**Problem statement:**
Copy exactly the block of lines between the one containing "Write part 2 of" and the one containing "MW = Matrix.Translation(root.location)", inclusive.
-- start --
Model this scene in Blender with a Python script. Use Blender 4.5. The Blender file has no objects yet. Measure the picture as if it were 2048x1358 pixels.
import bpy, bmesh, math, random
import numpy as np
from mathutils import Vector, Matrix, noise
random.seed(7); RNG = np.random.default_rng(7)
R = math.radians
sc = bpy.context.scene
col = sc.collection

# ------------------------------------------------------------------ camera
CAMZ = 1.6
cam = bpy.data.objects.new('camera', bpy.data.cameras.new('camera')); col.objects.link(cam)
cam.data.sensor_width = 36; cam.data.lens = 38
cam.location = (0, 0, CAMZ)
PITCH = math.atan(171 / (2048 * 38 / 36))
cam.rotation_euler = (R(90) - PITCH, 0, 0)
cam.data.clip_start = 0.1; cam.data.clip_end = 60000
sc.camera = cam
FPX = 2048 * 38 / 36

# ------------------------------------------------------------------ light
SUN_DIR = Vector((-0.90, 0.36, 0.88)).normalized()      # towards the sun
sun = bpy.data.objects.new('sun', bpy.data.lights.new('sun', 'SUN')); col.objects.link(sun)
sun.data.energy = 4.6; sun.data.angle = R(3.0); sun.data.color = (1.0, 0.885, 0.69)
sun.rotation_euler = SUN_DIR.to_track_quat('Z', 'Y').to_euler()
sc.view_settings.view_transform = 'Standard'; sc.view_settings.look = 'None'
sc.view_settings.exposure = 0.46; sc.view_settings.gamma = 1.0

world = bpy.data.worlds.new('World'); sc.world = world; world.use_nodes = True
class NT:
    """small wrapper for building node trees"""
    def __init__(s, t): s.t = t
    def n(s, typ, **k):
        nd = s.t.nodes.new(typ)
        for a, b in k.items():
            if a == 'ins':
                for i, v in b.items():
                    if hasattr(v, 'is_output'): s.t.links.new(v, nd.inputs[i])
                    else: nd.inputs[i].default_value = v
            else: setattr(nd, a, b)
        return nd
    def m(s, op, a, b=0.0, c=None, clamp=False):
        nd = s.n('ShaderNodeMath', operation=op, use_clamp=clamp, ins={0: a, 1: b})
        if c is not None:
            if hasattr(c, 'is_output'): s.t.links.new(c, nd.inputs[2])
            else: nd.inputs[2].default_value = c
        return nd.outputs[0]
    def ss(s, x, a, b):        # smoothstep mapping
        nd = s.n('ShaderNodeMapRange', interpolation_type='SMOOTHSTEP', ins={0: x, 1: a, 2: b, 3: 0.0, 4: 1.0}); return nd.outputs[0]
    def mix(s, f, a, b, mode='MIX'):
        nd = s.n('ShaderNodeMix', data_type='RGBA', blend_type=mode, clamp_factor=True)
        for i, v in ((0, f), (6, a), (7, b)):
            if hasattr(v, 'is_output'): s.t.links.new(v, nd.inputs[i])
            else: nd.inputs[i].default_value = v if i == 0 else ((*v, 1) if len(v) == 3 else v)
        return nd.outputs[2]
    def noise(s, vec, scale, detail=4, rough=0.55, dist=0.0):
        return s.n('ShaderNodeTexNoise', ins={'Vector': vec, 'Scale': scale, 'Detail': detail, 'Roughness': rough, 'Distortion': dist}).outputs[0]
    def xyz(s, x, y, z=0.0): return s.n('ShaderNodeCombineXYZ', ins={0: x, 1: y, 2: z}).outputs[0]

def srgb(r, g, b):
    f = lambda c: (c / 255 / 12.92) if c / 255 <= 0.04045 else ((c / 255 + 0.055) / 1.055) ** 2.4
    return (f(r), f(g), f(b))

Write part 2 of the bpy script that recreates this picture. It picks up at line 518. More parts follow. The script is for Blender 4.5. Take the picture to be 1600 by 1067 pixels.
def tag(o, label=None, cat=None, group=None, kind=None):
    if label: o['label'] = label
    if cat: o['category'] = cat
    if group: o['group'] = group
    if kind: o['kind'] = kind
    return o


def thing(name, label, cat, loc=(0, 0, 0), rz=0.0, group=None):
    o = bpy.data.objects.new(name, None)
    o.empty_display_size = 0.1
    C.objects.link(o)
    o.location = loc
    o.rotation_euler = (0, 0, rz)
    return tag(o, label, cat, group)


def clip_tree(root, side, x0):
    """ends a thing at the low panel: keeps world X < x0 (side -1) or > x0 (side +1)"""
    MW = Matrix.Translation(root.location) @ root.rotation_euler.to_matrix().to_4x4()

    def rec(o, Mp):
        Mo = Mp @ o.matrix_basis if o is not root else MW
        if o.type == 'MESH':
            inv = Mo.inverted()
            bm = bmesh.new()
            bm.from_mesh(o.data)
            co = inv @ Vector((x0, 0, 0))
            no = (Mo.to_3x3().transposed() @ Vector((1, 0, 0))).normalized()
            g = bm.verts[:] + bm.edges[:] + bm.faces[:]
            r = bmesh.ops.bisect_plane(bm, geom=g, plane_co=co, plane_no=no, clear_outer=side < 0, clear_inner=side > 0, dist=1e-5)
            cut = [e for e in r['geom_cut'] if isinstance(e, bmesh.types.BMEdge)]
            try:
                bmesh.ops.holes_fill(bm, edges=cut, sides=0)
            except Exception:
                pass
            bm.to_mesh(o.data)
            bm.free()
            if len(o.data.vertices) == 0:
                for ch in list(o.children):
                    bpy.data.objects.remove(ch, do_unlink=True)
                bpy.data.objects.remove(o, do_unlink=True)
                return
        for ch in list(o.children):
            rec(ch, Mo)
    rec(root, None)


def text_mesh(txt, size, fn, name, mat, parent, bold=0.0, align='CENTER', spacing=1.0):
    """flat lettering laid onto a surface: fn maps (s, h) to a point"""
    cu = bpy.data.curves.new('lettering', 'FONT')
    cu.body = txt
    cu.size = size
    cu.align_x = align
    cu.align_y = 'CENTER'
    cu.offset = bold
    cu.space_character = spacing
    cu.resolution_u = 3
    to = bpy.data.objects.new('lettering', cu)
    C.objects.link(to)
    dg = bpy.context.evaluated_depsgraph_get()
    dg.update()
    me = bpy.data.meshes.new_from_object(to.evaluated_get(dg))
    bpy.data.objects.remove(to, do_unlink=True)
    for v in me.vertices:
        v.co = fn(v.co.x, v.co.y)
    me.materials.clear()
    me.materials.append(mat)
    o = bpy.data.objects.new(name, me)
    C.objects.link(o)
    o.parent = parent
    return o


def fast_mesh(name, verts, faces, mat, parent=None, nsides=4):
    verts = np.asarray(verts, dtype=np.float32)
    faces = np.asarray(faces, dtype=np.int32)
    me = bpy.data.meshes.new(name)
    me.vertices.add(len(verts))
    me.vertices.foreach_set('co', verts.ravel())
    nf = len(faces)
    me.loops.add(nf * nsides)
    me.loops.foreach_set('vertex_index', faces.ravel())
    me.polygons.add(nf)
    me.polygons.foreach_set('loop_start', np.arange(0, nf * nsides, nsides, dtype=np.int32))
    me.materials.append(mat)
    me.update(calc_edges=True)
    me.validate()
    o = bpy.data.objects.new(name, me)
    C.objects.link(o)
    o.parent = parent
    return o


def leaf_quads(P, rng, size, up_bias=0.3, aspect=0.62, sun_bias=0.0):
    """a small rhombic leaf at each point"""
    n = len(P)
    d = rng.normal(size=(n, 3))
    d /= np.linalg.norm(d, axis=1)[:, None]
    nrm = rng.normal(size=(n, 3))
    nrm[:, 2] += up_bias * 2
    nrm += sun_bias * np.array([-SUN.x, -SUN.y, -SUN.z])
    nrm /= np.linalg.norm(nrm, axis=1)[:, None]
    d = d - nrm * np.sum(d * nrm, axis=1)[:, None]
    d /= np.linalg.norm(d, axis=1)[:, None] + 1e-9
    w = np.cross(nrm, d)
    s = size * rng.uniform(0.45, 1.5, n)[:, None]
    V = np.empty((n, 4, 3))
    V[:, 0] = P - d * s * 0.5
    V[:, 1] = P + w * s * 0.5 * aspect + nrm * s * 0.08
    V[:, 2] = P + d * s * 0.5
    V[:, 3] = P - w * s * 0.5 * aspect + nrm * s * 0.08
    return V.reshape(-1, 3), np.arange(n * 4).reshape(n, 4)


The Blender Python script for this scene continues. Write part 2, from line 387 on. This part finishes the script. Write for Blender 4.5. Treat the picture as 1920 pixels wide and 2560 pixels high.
-- end --
**Task result:**
Write part 2 of the bpy script that recreates this picture. It picks up at line 518. More parts follow. The script is for Blender 4.5. Take the picture to be 1600 by 1067 pixels.
def tag(o, label=None, cat=None, group=None, kind=None):
    if label: o['label'] = label
    if cat: o['category'] = cat
    if group: o['group'] = group
    if kind: o['kind'] = kind
    return o


def thing(name, label, cat, loc=(0, 0, 0), rz=0.0, group=None):
    o = bpy.data.objects.new(name, None)
    o.empty_display_size = 0.1
    C.objects.link(o)
    o.location = loc
    o.rotation_euler = (0, 0, rz)
    return tag(o, label, cat, group)


def clip_tree(root, side, x0):
    """ends a thing at the low panel: keeps world X < x0 (side -1) or > x0 (side +1)"""
    MW = Matrix.Translation(root.location) @ root.rotation_euler.to_matrix().to_4x4()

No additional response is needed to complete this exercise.